The act of culturing somewhat challenges traditional didactic gender associations with mothering and the role of gender in the act of creation, creating a kind of othering of mothering. This action also builds a post-natural ontology on geological & deep time in regards to Post-Anthropocenic design, accelerating a 90 year old culturing process in nature, to an accelerated human facilitated 6-12 month process on another species, paradoxically invading the invasive species with a cultivation methods that makes them more valuable. Interestingly however, the Margaritifera margaritifera can live up to 250 years of age, whereas the Dreissena polymorpha lives for a much shorter period of around 5 years. This layering creates a further metaphorical context to the project in relation to the working class, labour, migrant exploitation and lifespans, again playing with traditional anthropocentric associations with the two species.
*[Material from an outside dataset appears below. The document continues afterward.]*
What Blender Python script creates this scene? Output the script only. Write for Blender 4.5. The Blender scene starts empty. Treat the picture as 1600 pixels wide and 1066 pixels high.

This Post-Natural act of accelerating natural processes through artificial crafting makes reference to the digital turn in art and archiving in regards to value associations with post-digital fabrication and replication. But also does so in a very natural and real sense, through the act of physically invading an organism that is approximately 400 million years old and making it valuable through the creation of a pearl builds on a discourse in regards to scarcity in nature, versus artificial scarcity, a post-industrial term that refers to incorrectly

deeming something as rare, items despite having the technology available for production or the sufficient capacity for sharing it. The most common causes are monopoly pricing structures, particular in digital technology such as those enabled by laws that restrict competition or by high fixed costs in a particular marketplace. Such value protocols create the notion of false wealth or rather a form of fetishised wealth that is created through the accruement of resources, is a direct result of neoliberalism and is in most cases of huge detriment to the environment.